Lorsque s’ouvrit la guerre de Succession en 1341, Guillaume, seigneur de Rochefort et vicomte de Donges, voulant avoir une communication libre entre ses deux châteaux, fit établir un bac au Village des Gerbes, entre Péaule et Nivillac. Les habitants de ces deux paroisses en profitèrent aussitôt. C’était une perte pour le passage de la Roche ; aussi l’abbé Guyomar se plaignit-il auprès de Pierre du Bois-de-la-Salle, sénéchal de Charles de Blois. L’affaire traînant en longueur, à cause de la guerre, il y eut une transaction provisoire entre le seigneur et l’abbé. Mais le procès reprit plus tard ; en 1392, deux commissaires furent nommés par la cour ducale de Vannes pour faire une enquête sur le passage contesté, et en 1396 le duc Jean IV donna mandement au sénéchal et à l’alloué de Broérec d’empêcher l’établissement du passage des Gerbes, prétendu par le seigneur de Rochefort.
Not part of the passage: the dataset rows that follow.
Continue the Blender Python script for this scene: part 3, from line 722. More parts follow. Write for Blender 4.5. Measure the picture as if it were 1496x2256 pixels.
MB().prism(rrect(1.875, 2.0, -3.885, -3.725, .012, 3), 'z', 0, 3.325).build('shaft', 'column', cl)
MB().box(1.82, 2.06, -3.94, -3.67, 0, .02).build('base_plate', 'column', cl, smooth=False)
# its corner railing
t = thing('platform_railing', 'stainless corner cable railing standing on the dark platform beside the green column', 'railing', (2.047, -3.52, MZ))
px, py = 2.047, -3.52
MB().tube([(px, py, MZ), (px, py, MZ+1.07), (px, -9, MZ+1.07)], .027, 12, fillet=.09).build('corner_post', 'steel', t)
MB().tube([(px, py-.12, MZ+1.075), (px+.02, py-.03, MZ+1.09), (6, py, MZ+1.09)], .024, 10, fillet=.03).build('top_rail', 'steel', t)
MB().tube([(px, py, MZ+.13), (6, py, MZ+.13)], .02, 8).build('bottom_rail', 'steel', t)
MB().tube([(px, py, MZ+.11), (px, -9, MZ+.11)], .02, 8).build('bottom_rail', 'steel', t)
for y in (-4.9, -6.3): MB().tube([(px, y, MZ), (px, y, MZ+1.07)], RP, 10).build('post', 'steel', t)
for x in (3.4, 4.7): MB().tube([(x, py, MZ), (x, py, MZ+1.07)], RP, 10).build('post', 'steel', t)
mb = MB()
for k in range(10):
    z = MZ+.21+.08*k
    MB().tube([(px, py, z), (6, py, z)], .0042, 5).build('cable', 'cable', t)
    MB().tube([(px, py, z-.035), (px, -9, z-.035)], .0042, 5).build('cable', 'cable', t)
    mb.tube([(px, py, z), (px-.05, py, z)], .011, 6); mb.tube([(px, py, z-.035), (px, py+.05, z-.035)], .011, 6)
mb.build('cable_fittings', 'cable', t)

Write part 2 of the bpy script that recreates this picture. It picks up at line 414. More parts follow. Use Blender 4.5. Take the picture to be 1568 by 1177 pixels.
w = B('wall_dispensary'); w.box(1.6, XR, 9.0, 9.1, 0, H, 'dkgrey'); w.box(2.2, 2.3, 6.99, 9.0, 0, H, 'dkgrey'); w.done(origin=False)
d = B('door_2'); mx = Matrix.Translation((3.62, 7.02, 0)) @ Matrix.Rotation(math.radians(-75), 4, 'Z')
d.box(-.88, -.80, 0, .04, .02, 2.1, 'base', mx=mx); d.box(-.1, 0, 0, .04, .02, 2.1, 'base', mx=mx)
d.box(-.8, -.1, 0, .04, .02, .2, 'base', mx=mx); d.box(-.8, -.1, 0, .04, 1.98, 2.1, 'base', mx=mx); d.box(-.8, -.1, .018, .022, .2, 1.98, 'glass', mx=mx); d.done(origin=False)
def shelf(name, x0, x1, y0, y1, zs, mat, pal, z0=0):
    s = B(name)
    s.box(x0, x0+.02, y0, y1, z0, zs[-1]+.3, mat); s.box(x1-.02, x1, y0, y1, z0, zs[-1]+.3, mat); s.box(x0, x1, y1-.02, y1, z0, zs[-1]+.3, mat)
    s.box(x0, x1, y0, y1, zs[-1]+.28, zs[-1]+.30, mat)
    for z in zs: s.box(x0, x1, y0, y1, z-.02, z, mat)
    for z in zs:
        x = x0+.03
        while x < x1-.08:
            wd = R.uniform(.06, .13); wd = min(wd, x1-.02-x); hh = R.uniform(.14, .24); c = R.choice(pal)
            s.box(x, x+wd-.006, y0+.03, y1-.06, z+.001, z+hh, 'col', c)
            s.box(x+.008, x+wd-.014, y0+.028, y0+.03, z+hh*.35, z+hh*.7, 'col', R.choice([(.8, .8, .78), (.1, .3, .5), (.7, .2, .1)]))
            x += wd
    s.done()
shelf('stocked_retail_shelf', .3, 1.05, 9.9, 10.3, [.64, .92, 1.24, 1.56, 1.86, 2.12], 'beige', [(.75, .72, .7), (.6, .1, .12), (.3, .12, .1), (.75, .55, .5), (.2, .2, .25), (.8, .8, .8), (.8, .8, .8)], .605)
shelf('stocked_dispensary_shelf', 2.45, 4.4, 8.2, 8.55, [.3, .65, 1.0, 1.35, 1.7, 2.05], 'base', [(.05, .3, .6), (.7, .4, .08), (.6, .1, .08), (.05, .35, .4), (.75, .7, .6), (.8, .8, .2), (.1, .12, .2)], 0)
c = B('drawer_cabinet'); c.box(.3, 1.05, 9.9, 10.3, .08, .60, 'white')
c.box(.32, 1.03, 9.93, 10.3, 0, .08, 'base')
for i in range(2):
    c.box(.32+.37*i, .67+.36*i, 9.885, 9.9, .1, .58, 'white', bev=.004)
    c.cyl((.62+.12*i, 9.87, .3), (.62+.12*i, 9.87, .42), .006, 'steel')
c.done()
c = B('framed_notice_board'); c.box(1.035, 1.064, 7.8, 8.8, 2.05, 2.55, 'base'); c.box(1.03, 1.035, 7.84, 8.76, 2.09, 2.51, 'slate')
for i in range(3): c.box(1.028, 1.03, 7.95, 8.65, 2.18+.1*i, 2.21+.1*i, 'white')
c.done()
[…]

Le passage de la Roche-Bernard ou de Guédas restait donc obligatoire. Le seigneur de l’endroit veillait soigneusement au paiement de la rente des 35 sous qui lui étaient dus, et quand les passagers de l’abbaye oubliaient de la payer, il s’emparait d’un bateau, et ne le rendait qu’après satisfaction, comme cela se fit en 1380 et 1467.
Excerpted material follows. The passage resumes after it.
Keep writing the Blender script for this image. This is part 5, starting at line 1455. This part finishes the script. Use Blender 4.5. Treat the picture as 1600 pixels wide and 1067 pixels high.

En 1634, le seigneur prétendit au droit pour lui et ses domestiques, pour les gens de la ville et leurs marchandises, de passer la rivière, moyennant un denier annuel par ménage, qu’un religieux irait chercher de porte en porte, le 22 septembre. Une sentence des Requêtes du Parlement de Rennes, du 11 janvier 1636, mit à néant toutes ces prétentions, mais exigea de l'abbaye le paiement annuel des 35 sous et la fourniture d’un bateau, conduit par six hommes, pour courir la quintaine les jours de Noël et de Saint-Etienne. — Même difficulté et même résultat en 1677. Enfin un mémoire de 1790 constate que les religieux de Prières ont fait construire, d’après les délibérations des Etats de la province, deux cales sur les deux rives de la Vilaine, pour embarquer et débarquer les voitures ; que leurs fermiers sont obligés, en vertu de leurs baux, de les tenir en bon état et de s’en servir ; qu’un bateau est continuellement à flot pour les voyageurs à pied ; qu’une pancarte est affichée aux deux bords pour indiquer les prix fixes du passage, et que les juges de la Roche-Bernard ont mandat de l'abbaye pour recevoir toutes les plaintes, afin de punir les infracteurs du règlement, surtout les fermiers qui se permettraient d’y manquer.

Le passage de la Roche-Bernard et la ferme de la maison de Guédas sur la rive de Marzan étaient évalués en 1790 à la somme de 2.100 livres. Il y avait un autre passage de la Vilaine, situé à l'Isle ; il était bien moins important que le précédent, puisqu’en 1790 il ne rapportait à l'abbaye qu’un revenu annuel de 60 livres environ.

En 1839, on a construit à la Roche-Bernard un magnifique pont suspendu, d’après les plans de M. Le Blanc, ingénieur en chef ; son tablier est élevé de 33 mètres au-dessus du niveau des plus hautes marées, en sorte que des navires de 500 tonneaux peuvent passer dessous à pleines voiles. Les culées du pont ont été construites en grande partie avec les pierres provenant de l'église de Prières ; en sorte que l'abbaye, même après sa destruction, a contribué à l’établissement du nouveau passage de la Roche-Bernard (extrait des notes de J.-M. Le Mené).